For several decades we have been experiencing a remarkable sharing between our units for the sake of the mission: a sharing of financial resources and a sharing of personnel.
Next year, the mid-term Plenary Council will be held in Poland at the beginning of June.
For the first time all units will contribute to the common budget as requested by the last General Assembly.
At the same time, it happens that almost 70 members of the new units are officially working as incorporated members of the ‘ancient’ Provinces. In all that, we can see the concept of synodality already functioning in our structures.
In our Society we have structures and traditions calling us to co-responsibility and participation of each one at all levels: in parishes between confreres and between priests and faithful, in the leadership team of each country; with a coordinating role, increased by GA2019, played by the General Council, in our Assemblies and our Plenary Councils. The need for listening, participation, dialogue and community discernment is great. Generous, loyal and orderly collaboration between all is the way to true synodality.
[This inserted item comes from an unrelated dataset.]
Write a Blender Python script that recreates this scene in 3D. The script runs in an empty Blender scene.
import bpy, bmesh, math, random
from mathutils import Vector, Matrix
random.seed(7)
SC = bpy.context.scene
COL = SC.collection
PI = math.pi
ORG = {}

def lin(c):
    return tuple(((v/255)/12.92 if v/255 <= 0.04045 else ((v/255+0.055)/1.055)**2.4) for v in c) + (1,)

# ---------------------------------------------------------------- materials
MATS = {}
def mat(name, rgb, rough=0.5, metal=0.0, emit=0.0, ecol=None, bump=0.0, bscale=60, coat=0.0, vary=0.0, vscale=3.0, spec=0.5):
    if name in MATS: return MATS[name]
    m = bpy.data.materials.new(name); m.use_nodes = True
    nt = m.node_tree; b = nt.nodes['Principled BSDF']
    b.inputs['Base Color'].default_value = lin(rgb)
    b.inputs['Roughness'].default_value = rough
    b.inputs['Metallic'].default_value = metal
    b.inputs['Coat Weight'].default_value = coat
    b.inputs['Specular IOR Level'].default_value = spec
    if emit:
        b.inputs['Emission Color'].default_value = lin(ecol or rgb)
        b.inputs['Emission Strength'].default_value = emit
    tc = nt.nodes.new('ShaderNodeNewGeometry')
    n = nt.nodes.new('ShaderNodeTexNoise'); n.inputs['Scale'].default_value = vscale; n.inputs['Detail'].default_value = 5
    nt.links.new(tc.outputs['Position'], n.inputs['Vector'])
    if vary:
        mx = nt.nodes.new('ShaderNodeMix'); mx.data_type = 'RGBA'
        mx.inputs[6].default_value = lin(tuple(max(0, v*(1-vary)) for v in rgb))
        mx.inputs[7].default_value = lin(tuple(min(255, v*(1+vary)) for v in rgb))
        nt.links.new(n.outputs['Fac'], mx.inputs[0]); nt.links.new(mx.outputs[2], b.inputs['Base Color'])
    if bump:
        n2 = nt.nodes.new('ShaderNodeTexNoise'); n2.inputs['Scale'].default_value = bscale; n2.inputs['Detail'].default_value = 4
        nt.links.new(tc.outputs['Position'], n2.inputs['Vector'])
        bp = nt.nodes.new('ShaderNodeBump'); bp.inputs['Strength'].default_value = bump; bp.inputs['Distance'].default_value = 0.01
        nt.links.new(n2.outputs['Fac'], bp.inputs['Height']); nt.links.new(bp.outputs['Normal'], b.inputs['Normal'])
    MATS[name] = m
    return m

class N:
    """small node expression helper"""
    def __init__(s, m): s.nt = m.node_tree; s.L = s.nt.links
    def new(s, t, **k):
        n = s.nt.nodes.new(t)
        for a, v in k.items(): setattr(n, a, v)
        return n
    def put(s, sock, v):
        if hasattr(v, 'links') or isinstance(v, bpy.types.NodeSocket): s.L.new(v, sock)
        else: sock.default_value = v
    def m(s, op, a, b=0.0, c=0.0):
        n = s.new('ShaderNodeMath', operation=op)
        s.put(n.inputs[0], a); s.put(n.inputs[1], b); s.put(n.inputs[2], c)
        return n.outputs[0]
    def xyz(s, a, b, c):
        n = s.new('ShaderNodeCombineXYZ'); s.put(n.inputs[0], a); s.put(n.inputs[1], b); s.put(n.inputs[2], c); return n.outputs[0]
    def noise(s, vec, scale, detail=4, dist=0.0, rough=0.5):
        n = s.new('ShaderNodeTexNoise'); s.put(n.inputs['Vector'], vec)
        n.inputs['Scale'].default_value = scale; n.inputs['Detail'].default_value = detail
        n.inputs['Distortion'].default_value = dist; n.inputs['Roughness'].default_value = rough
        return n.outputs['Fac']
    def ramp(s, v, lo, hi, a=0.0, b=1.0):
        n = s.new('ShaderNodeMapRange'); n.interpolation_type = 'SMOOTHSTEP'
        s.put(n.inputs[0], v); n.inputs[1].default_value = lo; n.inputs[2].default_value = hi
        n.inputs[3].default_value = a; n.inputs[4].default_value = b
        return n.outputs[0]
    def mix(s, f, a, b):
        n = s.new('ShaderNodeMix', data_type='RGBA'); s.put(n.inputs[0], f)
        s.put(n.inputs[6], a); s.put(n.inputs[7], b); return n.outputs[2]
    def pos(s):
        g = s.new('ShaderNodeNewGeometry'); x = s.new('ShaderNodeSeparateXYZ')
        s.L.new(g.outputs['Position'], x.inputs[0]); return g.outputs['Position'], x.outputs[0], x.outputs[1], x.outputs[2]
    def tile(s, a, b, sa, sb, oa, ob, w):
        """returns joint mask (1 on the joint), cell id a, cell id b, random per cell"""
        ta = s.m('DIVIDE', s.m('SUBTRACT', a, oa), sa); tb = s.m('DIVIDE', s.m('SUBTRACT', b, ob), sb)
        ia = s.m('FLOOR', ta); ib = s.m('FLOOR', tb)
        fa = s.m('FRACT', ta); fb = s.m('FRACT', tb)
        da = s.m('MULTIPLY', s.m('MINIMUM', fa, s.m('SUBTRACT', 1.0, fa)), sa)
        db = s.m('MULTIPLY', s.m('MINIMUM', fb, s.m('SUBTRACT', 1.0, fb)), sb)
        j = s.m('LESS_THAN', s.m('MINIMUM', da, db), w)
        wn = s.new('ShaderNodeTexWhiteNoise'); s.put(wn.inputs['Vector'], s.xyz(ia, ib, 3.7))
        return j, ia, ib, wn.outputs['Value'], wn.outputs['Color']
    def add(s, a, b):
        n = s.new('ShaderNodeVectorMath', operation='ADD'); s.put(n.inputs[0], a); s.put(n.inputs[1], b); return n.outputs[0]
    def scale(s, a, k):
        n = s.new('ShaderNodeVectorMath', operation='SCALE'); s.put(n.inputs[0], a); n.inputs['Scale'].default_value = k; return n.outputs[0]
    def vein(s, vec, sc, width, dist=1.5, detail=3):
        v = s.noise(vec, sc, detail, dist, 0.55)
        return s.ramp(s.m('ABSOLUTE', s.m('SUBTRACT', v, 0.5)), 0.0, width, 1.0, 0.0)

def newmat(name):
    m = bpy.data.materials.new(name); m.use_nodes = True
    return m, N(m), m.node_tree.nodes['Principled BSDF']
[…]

We have a remarkable number of students in formation. From the first year of philosophy to the end of theology, there are 334 of them, in 12 Houses of formation, supervised by 33 formators. How do they live and prepare themselves for a synodal Church? How do they envisage being priests and missionaries in a Synodal Church? With what vision of community of faith, of participation of the people of God, of mission to the most abandoned peoples?
Soon, in January, in Abidjan, there will be an important meeting concerning the state and perspectives of our formation.
Synodality for us means openness and collaboration with all those who share our missionary tradition. I would like to recall here the journey “On the Way to 2026” that we are making with the OLA Sisters. The SMA-OLA Commission has received more than 600 responses to the questionnaire and the work is ongoing.
This collaboration, too, allows us to do a synodal discernment in our endeavour to implement today the missionary call confirmed by the Spirit in the heart of our Venerable Founder this day 165 years ago.
Happy feast and celebration to you all.